Economist doubts macro-prudential tools will cool off housing

by Julia Corderoy25 Feb 2015
A prominent economist has said he doubts that macro-prudential tools will have any effect in containing the housing market in a low rate environment.

Speaking at the Australian Mortgage Innovation Summit last week, HSBC’s chief economist, Paul Bloxham, said Australia will likely need more than macro-prudential policies to have any sustained effect on the housing market. 

This comes after the Reserve Bank governor Glenn Stevens noted that the central bank has been in discussions with APRA over managing potential risks in the housing sector, following the decision to cut the cash rate by 25bps earlier this month. 

Bloxham said the Reserve Bank should take a lesson from New Zealand, who implemented macro-prudential policies, in the form of LVR caps, in late 2013.

“Those tools were effective for a very short period of time, but then the RBNZ followed up with lifting interest rates,” he said. 

“We had the RBNZ lift interest rates by 100bps last year between March and July. It was really probably that lift in interest rates that was the main thing that kept the housing market contained in the end.”

Although APRA and the RBA are not expected to follow the same macro-prudential route as New Zealand – instead more likely to enforce additional capital requirements on lending to investors – Bloxham says he still has doubts.

“Now, will that be successful?

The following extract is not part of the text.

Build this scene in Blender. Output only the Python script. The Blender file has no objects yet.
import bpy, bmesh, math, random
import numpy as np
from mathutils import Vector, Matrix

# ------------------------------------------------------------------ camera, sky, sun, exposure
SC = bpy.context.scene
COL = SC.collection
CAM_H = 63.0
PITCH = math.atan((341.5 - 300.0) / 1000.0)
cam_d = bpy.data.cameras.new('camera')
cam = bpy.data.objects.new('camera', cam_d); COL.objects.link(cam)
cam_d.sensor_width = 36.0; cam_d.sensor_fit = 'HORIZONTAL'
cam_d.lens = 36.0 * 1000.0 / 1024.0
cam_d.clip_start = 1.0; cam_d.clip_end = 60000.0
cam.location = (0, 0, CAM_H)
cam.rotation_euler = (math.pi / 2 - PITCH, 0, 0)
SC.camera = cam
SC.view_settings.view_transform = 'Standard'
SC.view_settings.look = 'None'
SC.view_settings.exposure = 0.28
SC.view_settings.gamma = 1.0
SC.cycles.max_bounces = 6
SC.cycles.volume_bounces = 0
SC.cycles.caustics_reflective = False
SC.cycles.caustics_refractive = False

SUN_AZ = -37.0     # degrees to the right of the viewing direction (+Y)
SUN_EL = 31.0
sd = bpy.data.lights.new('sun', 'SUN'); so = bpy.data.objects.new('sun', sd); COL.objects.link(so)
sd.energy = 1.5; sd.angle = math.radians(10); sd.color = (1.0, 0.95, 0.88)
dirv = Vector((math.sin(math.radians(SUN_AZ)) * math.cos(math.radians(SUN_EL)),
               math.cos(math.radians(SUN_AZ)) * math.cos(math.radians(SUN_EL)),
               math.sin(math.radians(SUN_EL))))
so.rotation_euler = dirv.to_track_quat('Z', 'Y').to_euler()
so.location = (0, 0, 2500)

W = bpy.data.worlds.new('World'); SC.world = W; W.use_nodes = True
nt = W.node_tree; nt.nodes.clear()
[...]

I have some doubts. I think they [APRA] may have to do a little bit more if they really want to have some effect. Far and away, history tells you that within Australia, the biggest effect on the housing market is interest rates.”

However, Bloxham said the only housing market that the RBA and APRA need to be cautious of is Sydney. 

“…In Sydney, this is going to be quite a challenge. The rest of the market doesn’t look over inflated. I don’t think there is a housing bubble in Australia. I think that if Sydney sees the same trends as we have seen over the last year or two, that is house prices is running at an annual inflation rate of 13% year on year, then if that continues for very much longer than you will need to see prices at some point will come down.”